Filter the records below down to lines containing "More".

Saved entries:

** START **

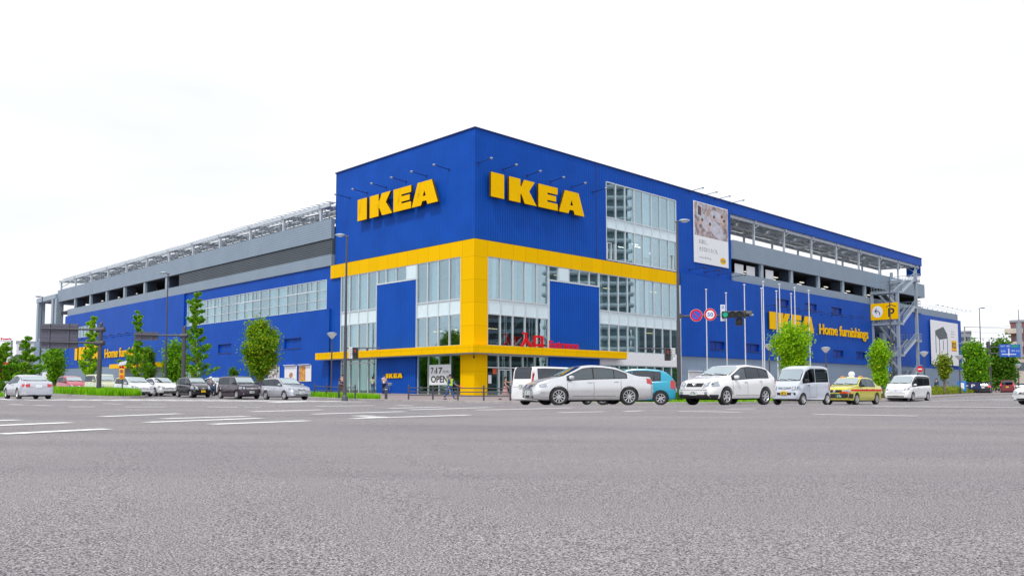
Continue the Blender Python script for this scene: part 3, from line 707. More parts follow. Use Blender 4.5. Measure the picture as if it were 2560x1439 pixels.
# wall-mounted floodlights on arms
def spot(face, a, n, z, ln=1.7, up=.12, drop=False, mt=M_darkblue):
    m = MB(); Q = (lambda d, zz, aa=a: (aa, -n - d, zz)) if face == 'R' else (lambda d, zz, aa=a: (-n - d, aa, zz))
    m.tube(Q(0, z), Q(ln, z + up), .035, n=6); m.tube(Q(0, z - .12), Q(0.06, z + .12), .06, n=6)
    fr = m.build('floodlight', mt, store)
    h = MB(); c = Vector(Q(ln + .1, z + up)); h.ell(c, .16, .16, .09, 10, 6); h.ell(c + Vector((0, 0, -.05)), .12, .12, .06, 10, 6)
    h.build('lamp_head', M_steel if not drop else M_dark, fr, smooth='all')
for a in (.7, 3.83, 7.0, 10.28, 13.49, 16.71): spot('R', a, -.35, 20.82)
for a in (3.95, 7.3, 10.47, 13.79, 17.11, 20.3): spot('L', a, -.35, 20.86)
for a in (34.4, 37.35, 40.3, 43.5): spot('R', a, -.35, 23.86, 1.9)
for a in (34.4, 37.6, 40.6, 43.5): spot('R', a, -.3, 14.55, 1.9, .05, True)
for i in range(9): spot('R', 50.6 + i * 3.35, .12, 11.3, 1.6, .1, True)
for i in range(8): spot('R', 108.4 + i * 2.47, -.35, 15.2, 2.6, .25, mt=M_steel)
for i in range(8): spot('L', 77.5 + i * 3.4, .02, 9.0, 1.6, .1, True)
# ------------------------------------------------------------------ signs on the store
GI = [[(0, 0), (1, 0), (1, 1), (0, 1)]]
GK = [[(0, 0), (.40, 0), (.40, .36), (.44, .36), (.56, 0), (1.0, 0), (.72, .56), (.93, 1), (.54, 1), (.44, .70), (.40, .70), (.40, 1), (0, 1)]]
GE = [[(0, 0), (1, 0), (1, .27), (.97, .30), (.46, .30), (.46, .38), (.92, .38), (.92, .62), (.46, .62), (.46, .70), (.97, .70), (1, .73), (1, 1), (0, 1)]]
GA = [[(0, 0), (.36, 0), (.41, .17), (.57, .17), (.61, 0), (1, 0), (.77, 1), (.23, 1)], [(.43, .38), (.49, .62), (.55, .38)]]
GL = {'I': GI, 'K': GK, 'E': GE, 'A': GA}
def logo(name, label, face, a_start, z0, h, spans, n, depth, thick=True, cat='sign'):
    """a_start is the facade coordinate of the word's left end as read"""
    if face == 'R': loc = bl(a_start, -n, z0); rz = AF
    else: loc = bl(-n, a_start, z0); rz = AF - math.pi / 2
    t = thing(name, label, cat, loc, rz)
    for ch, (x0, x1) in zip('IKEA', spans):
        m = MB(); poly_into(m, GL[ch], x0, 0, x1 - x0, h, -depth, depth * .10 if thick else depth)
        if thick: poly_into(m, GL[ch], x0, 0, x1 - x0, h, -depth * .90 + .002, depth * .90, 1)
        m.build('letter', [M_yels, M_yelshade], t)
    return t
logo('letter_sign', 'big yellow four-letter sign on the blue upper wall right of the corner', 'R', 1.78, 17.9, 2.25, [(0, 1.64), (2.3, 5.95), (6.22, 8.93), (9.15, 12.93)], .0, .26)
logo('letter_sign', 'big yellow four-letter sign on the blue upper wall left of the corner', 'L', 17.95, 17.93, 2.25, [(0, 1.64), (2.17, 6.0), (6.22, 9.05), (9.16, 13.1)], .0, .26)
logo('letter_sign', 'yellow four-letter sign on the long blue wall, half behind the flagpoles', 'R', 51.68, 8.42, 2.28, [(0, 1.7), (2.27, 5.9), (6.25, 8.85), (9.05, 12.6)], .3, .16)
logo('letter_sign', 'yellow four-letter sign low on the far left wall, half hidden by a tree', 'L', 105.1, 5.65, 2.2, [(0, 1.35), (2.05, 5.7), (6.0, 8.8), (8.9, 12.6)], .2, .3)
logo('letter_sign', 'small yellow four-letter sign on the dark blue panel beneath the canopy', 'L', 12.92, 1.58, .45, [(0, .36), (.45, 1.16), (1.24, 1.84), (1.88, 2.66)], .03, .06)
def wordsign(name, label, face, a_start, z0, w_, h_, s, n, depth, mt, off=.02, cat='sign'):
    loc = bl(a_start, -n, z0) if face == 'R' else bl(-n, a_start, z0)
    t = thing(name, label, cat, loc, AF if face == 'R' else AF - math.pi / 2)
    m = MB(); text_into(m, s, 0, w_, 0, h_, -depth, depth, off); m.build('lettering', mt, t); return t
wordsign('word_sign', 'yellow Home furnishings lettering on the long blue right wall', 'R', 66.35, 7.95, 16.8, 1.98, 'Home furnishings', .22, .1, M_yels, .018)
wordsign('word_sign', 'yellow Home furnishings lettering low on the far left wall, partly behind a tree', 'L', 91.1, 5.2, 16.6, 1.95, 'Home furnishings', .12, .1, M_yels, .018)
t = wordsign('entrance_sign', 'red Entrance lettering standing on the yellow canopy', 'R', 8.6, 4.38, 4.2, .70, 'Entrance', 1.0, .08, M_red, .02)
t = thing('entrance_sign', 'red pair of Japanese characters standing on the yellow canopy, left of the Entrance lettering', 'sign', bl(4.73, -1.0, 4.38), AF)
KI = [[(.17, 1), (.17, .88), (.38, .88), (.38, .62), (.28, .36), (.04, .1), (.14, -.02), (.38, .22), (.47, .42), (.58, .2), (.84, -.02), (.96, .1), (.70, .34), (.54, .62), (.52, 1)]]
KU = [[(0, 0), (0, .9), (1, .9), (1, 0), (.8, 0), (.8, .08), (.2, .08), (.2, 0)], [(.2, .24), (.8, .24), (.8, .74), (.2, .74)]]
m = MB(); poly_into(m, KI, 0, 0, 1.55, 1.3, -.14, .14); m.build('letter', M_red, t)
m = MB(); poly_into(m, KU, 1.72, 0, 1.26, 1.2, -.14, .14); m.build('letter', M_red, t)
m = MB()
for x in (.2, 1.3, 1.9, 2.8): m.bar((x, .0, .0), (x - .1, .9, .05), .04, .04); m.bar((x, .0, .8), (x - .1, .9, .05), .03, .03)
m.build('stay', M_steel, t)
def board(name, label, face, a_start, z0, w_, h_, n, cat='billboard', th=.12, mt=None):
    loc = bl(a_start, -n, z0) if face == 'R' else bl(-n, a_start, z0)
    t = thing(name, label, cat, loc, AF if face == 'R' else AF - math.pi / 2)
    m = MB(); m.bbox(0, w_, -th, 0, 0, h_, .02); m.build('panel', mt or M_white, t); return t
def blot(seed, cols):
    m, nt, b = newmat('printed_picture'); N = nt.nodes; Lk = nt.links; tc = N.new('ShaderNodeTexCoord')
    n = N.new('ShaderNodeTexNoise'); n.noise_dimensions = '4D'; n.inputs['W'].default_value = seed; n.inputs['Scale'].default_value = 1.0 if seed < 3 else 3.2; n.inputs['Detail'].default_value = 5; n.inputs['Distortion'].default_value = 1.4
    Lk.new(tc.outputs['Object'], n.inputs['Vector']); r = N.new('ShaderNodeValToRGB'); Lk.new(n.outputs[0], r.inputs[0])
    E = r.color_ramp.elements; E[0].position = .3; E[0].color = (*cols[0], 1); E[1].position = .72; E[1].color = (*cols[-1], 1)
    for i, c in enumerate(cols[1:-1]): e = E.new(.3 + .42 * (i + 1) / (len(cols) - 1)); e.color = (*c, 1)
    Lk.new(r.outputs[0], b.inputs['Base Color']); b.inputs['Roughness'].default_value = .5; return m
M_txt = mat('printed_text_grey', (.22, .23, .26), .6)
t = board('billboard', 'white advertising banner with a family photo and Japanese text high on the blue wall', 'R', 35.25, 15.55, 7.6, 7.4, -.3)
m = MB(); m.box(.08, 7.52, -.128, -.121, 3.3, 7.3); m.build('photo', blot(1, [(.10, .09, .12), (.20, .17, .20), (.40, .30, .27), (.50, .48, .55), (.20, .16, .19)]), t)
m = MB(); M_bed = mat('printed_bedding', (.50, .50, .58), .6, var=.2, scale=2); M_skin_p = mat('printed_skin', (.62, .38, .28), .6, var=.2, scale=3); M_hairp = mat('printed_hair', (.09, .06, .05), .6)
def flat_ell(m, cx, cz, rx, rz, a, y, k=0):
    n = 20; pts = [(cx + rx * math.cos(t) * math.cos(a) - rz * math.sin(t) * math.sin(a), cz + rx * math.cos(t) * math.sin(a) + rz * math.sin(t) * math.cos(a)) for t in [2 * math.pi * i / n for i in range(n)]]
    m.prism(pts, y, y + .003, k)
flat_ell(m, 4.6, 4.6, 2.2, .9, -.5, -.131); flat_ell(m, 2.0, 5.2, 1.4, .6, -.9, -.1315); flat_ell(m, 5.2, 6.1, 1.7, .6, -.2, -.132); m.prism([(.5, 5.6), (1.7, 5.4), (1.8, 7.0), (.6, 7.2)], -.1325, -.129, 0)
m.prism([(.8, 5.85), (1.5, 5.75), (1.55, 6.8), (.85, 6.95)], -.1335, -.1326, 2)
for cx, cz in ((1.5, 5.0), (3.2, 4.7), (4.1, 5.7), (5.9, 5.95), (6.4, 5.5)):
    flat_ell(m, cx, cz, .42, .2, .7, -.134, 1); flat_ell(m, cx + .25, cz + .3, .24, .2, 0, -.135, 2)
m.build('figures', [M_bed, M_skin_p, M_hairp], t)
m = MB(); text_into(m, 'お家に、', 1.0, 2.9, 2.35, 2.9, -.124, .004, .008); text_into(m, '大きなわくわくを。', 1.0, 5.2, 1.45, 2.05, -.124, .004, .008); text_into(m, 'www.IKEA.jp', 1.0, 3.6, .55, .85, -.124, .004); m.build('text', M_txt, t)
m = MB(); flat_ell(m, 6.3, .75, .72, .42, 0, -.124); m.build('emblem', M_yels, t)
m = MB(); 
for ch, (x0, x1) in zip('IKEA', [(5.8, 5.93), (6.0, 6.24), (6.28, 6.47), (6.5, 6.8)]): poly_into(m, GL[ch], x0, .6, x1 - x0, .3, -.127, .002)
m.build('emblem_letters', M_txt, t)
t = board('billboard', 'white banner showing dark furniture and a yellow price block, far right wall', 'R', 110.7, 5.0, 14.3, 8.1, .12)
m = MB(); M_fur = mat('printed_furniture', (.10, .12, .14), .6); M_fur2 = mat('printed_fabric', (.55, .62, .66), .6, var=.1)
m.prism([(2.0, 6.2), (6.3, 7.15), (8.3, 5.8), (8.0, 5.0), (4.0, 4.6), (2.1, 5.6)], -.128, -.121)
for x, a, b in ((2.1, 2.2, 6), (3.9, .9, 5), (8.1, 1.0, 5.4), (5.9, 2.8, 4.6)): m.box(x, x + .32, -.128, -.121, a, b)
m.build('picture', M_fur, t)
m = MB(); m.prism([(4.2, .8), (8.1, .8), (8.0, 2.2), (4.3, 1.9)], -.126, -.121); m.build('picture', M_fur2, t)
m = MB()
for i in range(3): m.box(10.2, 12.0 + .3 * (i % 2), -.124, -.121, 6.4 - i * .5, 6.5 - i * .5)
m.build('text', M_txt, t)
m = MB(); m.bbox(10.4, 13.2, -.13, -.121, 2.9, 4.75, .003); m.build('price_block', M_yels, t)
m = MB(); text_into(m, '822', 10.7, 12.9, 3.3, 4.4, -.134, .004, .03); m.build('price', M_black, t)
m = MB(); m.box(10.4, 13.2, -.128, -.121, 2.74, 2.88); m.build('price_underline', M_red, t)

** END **
** START **

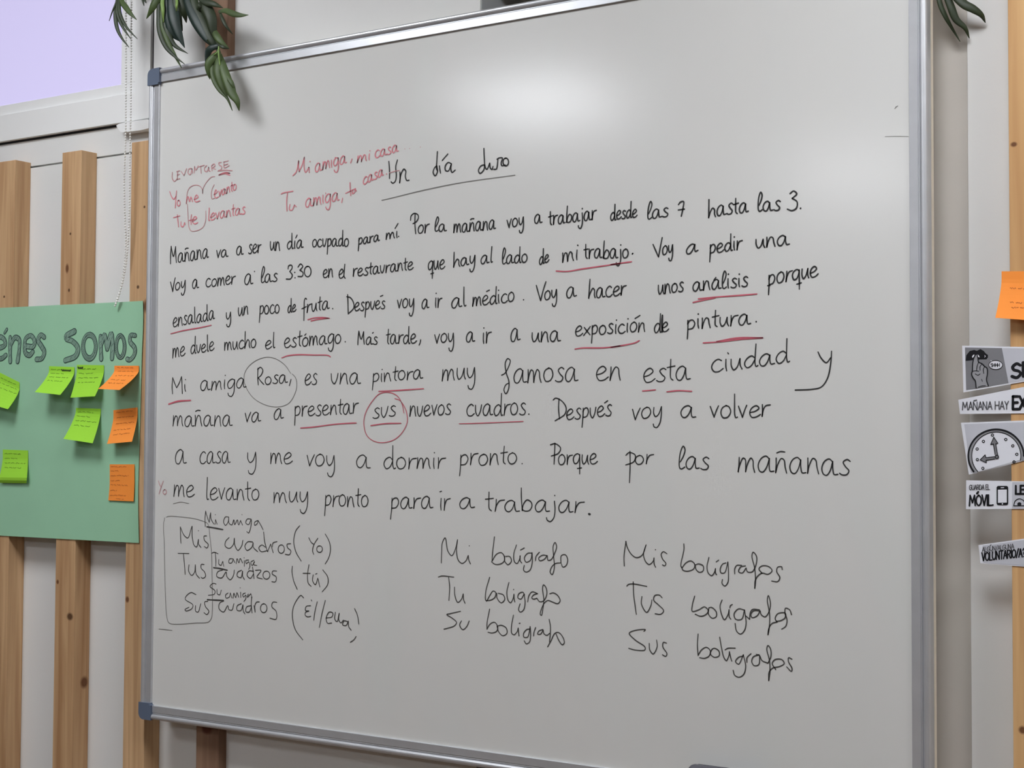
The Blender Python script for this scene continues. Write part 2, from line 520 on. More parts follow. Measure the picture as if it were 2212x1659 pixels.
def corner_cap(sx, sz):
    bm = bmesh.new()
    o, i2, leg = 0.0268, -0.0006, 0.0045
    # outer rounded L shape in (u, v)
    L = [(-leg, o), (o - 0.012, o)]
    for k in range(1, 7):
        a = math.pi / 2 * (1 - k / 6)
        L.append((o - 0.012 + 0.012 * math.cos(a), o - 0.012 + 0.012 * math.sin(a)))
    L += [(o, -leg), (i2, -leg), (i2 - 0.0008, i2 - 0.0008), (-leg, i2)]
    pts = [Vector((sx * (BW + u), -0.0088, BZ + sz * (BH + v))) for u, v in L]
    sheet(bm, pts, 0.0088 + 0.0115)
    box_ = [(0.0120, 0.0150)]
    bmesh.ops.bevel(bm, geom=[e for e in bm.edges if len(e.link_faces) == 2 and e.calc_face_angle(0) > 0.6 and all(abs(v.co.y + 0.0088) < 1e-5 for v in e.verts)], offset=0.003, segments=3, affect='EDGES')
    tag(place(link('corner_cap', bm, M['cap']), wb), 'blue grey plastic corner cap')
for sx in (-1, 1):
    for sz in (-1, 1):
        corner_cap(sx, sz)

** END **

TASK RESULT:
Continue the Blender Python script for this scene: part 3, from line 707. More parts follow. Use Blender 4.5. Measure the picture as if it were 2560x1439 pixels.
The Blender Python script for this scene continues. Write part 2, from line 520 on. More parts follow. Measure the picture as if it were 2212x1659 pixels.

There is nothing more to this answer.